## INFORMATION SHOWN
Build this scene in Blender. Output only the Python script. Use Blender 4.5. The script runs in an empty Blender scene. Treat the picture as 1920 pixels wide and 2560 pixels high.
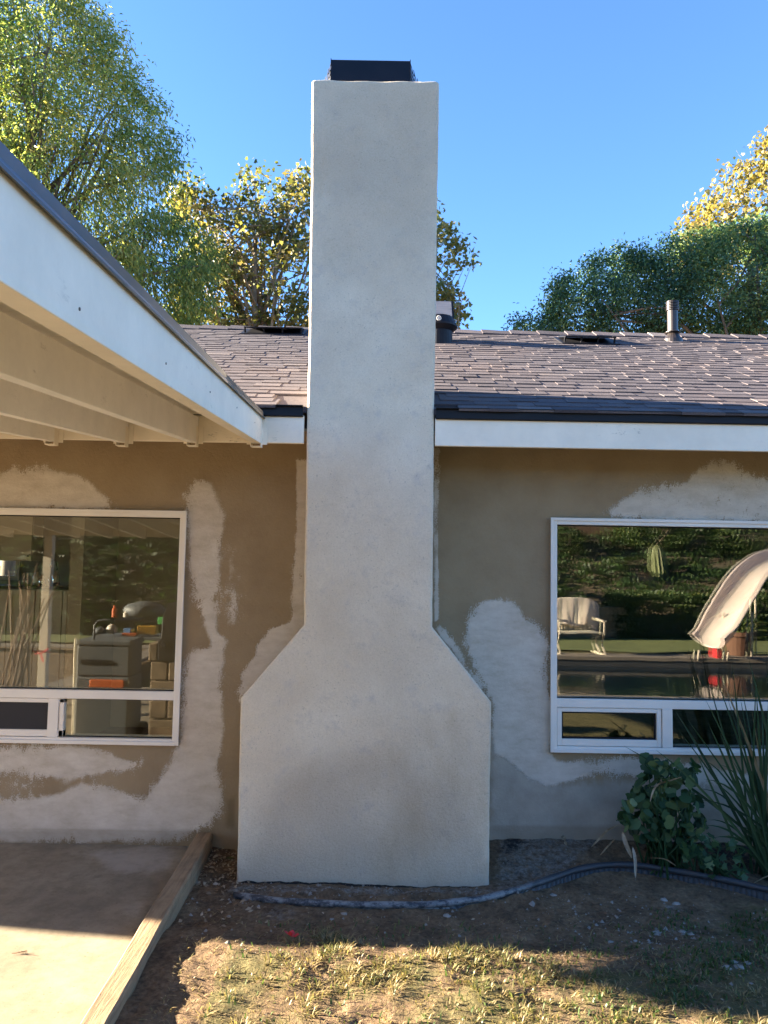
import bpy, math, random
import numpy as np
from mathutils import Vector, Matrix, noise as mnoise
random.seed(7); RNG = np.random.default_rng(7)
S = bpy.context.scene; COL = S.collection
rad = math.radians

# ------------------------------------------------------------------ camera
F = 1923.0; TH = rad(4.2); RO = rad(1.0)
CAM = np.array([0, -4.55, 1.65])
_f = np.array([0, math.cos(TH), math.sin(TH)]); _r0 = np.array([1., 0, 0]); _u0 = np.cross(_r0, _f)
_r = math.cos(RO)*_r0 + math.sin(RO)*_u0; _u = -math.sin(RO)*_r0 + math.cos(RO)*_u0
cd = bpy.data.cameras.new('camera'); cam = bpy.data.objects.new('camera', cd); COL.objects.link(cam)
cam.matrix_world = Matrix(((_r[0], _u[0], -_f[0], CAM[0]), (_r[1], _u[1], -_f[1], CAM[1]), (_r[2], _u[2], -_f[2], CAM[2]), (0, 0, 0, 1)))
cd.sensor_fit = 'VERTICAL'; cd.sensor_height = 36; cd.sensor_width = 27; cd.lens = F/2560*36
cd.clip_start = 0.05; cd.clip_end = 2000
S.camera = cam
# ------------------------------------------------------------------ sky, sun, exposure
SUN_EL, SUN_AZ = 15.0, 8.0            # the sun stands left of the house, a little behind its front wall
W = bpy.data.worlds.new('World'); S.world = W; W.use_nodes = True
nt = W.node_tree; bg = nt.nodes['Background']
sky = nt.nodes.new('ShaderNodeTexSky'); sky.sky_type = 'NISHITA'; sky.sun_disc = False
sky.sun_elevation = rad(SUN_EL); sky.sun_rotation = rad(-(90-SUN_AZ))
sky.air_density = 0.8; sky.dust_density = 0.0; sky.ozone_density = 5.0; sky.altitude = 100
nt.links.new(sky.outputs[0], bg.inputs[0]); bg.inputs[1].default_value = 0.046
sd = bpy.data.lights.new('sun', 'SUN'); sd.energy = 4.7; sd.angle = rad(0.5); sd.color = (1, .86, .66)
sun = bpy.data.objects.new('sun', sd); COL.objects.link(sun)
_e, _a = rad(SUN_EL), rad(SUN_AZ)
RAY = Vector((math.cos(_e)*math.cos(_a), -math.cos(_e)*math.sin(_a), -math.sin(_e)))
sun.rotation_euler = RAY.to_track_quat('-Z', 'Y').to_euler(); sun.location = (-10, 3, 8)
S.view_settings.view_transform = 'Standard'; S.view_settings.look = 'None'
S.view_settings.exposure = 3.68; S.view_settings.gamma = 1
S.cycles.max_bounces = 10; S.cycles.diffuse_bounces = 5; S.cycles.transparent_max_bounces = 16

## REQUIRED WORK
Repeat, word for word and with no pictures, only the lines running from the beginning of the data to the line that contains "rad = math.radians".

## THE OUTPUT
Build this scene in Blender. Output only the Python script. Use Blender 4.5. The script runs in an empty Blender scene. Treat the picture as 1920 pixels wide and 2560 pixels high.
import bpy, math, random
import numpy as np
from mathutils import Vector, Matrix, noise as mnoise
random.seed(7); RNG = np.random.default_rng(7)
S = bpy.context.scene; COL = S.collection
rad = math.radians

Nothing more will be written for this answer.